Cela dit, quand on parle de surpêche, il ne s’agit pas simplement de la récupération de plus grandes quantités de poissons favorisées par des pratiques illicites «avantageuses». Il s’agit surtout de pêche qui touche des catégories de poissons non éligibles à la commercialisation, car trop petits et, plutôt, encore candidats à un processus de reproduction qui aurait permis d’augmenter le potentiel des stocks halieutiques. Ces braconnages systématiques ne profitent à personne sur le long terme socio-économique, car ils finiront par conduire à un amenuisement irréversible, sur le court et moyen terme, des stocks halieutiques, rendant, de ce fait, non rentables les activités de pêche sur le littoral, mettant ainsi à genoux des milliers de professionnels qui vivent exclusivement de cette ressource.
On ne parlera plus alors du prix de la sardine et de spéculations éhontées sur sa disponibilité et ses prix prohibitifs, mais plutôt du devenir des marins-pêcheurs, des gens de la mer et de ceux, parmi les raïs et les armateurs, qui les menaient vers des pratiques illicites pour réaliser des gains faciles et, pourtant, tout aussi funestes pour la pêche. On voit bien comment la pêche illicite menace les moyens de subsistance, exacerbe la pauvreté et augmente l’insécurité alimentaire. En s’arrêtant, les activités de pêche sur le littoral permettraient, certainement, à l’écosystème marin de se renouveler, mais l’écosystème économique de la pêche, lui, serait complètement compromis et, avec lui, les chances de faire de ce secteur une source durable de revenus pour les gens de la mer et leurs familles, ainsi qu’une source de protéines marines pour le citoyen.

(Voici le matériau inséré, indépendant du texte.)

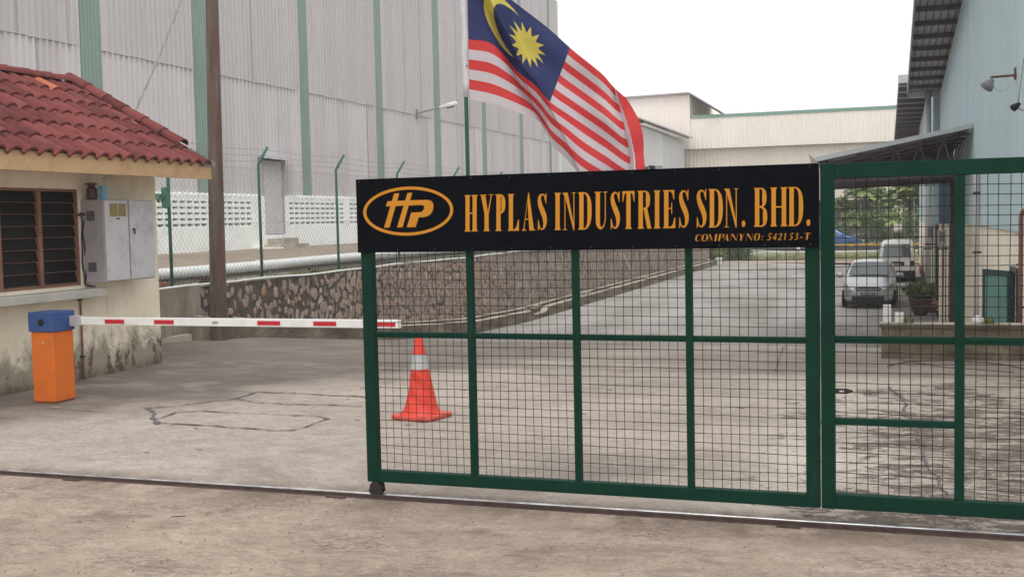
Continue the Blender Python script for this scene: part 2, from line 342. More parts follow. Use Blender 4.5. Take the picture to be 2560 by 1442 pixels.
class MB:
    def __init__(s): s.v = []; s.f = []; s.mi = []; s.attr = []; s.cur = 0; s.tint = .5
    def face(s, idx): s.f.append(idx); s.mi.append(s.cur); s.attr.append(s.tint)
    def poly(s, pts):
        b = len(s.v); s.v += [tuple(p) for p in pts]; s.face(list(range(b, b+len(pts))))
    def box(s, x0,x1,y0,y1,z0,z1):
        b = len(s.v)
        s.v += [(x0,y0,z0),(x1,y0,z0),(x1,y1,z0),(x0,y1,z0),(x0,y0,z1),(x1,y0,z1),(x1,y1,z1),(x0,y1,z1)]
        for q in ((0,3,2,1),(4,5,6,7),(0,1,5,4),(1,2,6,5),(2,3,7,6),(3,0,4,7)): s.face([b+i for i in q])
        return s
    def prism(s, pts, d):   # pts: planar 3d polygon, d: extrusion vector
        n = len(pts); b = len(s.v); d = Vector(d)
        s.v += [tuple(p) for p in pts] + [tuple(Vector(p)+d) for p in pts]
        s.face([b+i for i in range(n)][::-1]); s.face([b+n+i for i in range(n)])
        for i in range(n):
            j = (i+1) % n; s.face([b+i, b+j, b+n+j, b+n+i])
        return s
    def beam(s, p, q, w, h):   # rectangular bar between two points
        p = Vector(p); q = Vector(q); d = (q-p).normalized()
        up = Vector((0,0,1)) if abs(d.z) < .95 else Vector((0,1,0))
        a = d.cross(up).normalized()*w/2; c = d.cross(a).normalized()*h/2
        s.prism([p+a+c, p-a+c, p-a-c, p+a-c], q-p); return s
    def tube(s, pts, r, n=8, cap=True):
        pts = [Vector(p) for p in pts]; rs = r if isinstance(r, (list, tuple)) else [r]*len(pts)
        b = len(s.v); ref = None
        for i, p in enumerate(pts):
            d = ((pts[min(i+1,len(pts)-1)]) - (pts[max(i-1,0)])).normalized()
            if ref is None: ref = Vector((0,0,1)) if abs(d.z) < .9 else Vector((1,0,0))
            a = d.cross(ref).normalized(); c = a.cross(d).normalized(); ref = c
            for k in range(n):
                th = 2*math.pi*k/n
                s.v.append(tuple(p + (a*math.cos(th)+c*math.sin(th))*rs[i]))
        for i in range(len(pts)-1):
            for k in range(n):
                k2 = (k+1) % n
                s.face([b+i*n+k, b+i*n+k2, b+(i+1)*n+k2, b+(i+1)*n+k])
        if cap:
            s.face([b+k for k in range(n)][::-1]); s.face([b+(len(pts)-1)*n+k for k in range(n)])
        return s
    def lathe(s, c, prof, n=24):   # prof: (r,z)
        b = len(s.v); cx, cy, cz = c
        for r, z in prof:
            for k in range(n):
                th = 2*math.pi*k/n; s.v.append((cx+r*math.cos(th), cy+r*math.sin(th), cz+z))
        for i in range(len(prof)-1):
            for k in range(n):
                k2 = (k+1) % n; s.face([b+i*n+k, b+i*n+k2, b+(i+1)*n+k2, b+(i+1)*n+k])
        s.face([b+k for k in range(n)][::-1]); s.face([b+(len(prof)-1)*n+k for k in range(n)])
        return s
    def grid(s, P, nu, nv, tintf=None, matf=None):
        b = len(s.v)
        for j in range(nv+1):
            for i in range(nu+1): s.v.append(tuple(P(i/nu, j/nv)))
        for j in range(nv):
            for i in range(nu):
                if tintf: s.tint = tintf(i, j)
                if matf: s.cur = matf((i+.5)/nu, (j+.5)/nv)
                a = b+j*(nu+1)+i; s.face([a, a+1, a+nu+2, a+nu+1])
        return s
    def build(s, name, mat, parent=None, local=False, smooth=False, attr=None, bevel=0, subsurf=0, weld=False):
        me = bpy.data.meshes.new(name)
        off = Vector((0,0,0)) if (parent is None or local) else wloc(parent)
        me.from_pydata([(v[0]-off.x, v[1]-off.y, v[2]-off.z) for v in s.v], [], s.f)
        mats = mat if isinstance(mat, list) else [mat]
        for m in mats: me.materials.append(M[m] if isinstance(m, str) else m)
        me.polygons.foreach_set('material_index', s.mi)
        if smooth: me.polygons.foreach_set('use_smooth', [True]*len(s.f))
        if attr:
            a = me.attributes.new(attr, 'FLOAT', 'FACE'); a.data.foreach_set('value', s.attr)
        if weld:
            bm = bmesh.new(); bm.from_mesh(me); bmesh.ops.remove_doubles(bm, verts=bm.verts, dist=.0005)
            bmesh.ops.recalc_face_normals(bm, faces=bm.faces); bm.to_mesh(me); bm.free()
        me.update()
        o = bpy.data.objects.new(name, me); COL.objects.link(o)
        if parent: o.parent = parent
        if bevel:
            b = o.modifiers.new('bevel', 'BEVEL'); b.width = bevel; b.segments = 2; b.limit_method = 'ANGLE'
        if subsurf:
            b = o.modifiers.new('subsurf', 'SUBSURF'); b.levels = subsurf; b.render_levels = subsurf
        return o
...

Les experts tirent, ainsi, la sonnette d’alarme avant qu’il ne soit trop tard, en espérant que les acteurs de la pêche, toutes catégories confondues, sauront prendre leurs responsabilités devant de tels enjeux, car les systèmes de régulation les plus pointus et les plus vigilants, ne sauraient régler le problème sans une adhésion volontaire et active des premiers concernés : les pêcheurs.